Productivity is a word I used to obsess over.
I devoured endless books, blogs, listicles, infographics, and webinars in search of the best tools to make me more productive and focused.
I ultimately achieved my goal. I became ruthlessly organized and focused, building a system David Allen would be proud of.
I learned to direct my attention to where it needed to be and cut out distractions. I was a paragon of productive proclivity!
mission accomplished?
I was so passionate and dedicated to this quest that I started teaching workshops to local nonprofits, helping them manage their resources in their lean and hectic environments.
I dreamed of becoming a productivity consultant (though I had no idea how to get there or what that looked like). I was more productive, but I was also highly dissatisfied.
the productivity problem
The problem was that I became very efficient at doing work I didn’t enjoy and never stopped to figure out why I was doing it.
Talk about counter-productive! My job then didn’t fulfill or challenge me, so I thought becoming more productive would improve things (spoiler: it didn’t). I was putting all my eggs in the wrong basket.
I learned productivity isn’t a panacea for job dissatisfaction. Nor is it a way to squeeze every last drop of effort from people.
reprogramming the productivity paradigm
Through this lens, productivity is a passionless, mechanical, transactional perspective that treats humans as units of production without considering meaning, impact, or fulfillment.
Productivity, like minimalism, has been homogenized into countless aforementioned books, blogs, listicles, webinars, and infographics that echo the same generic rhetoric.
They’re filled with rigid systems, complicated flow charts, and bland sound bites that sound wise but fail to address the deeper issue at play. Why do you want to be more productive? Why do you want to do more work?
Me?
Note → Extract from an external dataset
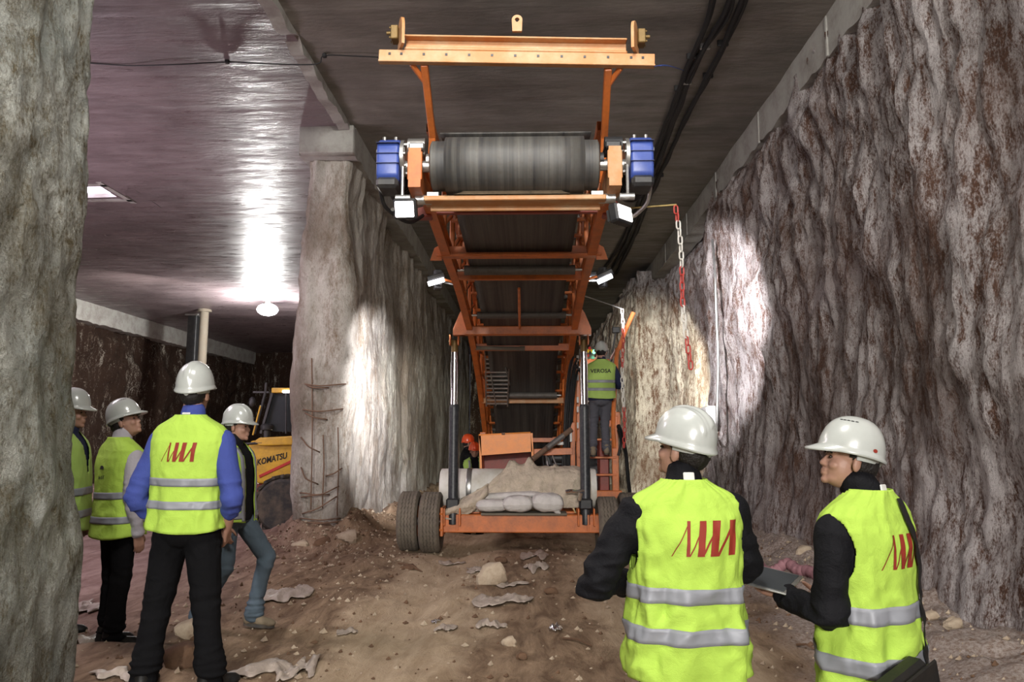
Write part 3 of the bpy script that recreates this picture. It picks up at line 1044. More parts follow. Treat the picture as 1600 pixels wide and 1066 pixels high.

I’d rather do less work but have that work be more impactful and satisfying.
I prefer to do the things that fulfill and recharge me and spend much less time doing banal administrative tasks like checking email or struggling to pay attention in meetings in which I have no stake.
Productivity moving forward
Today, I view productivity as a way of organizing your resources so that you’re freed up mentally and physically to spend them pursuing things that are meaningful to you and impact the rest of the world.
This way, productivity becomes a conduit for deeper work – not a trend influencers and “gurus” use to make money.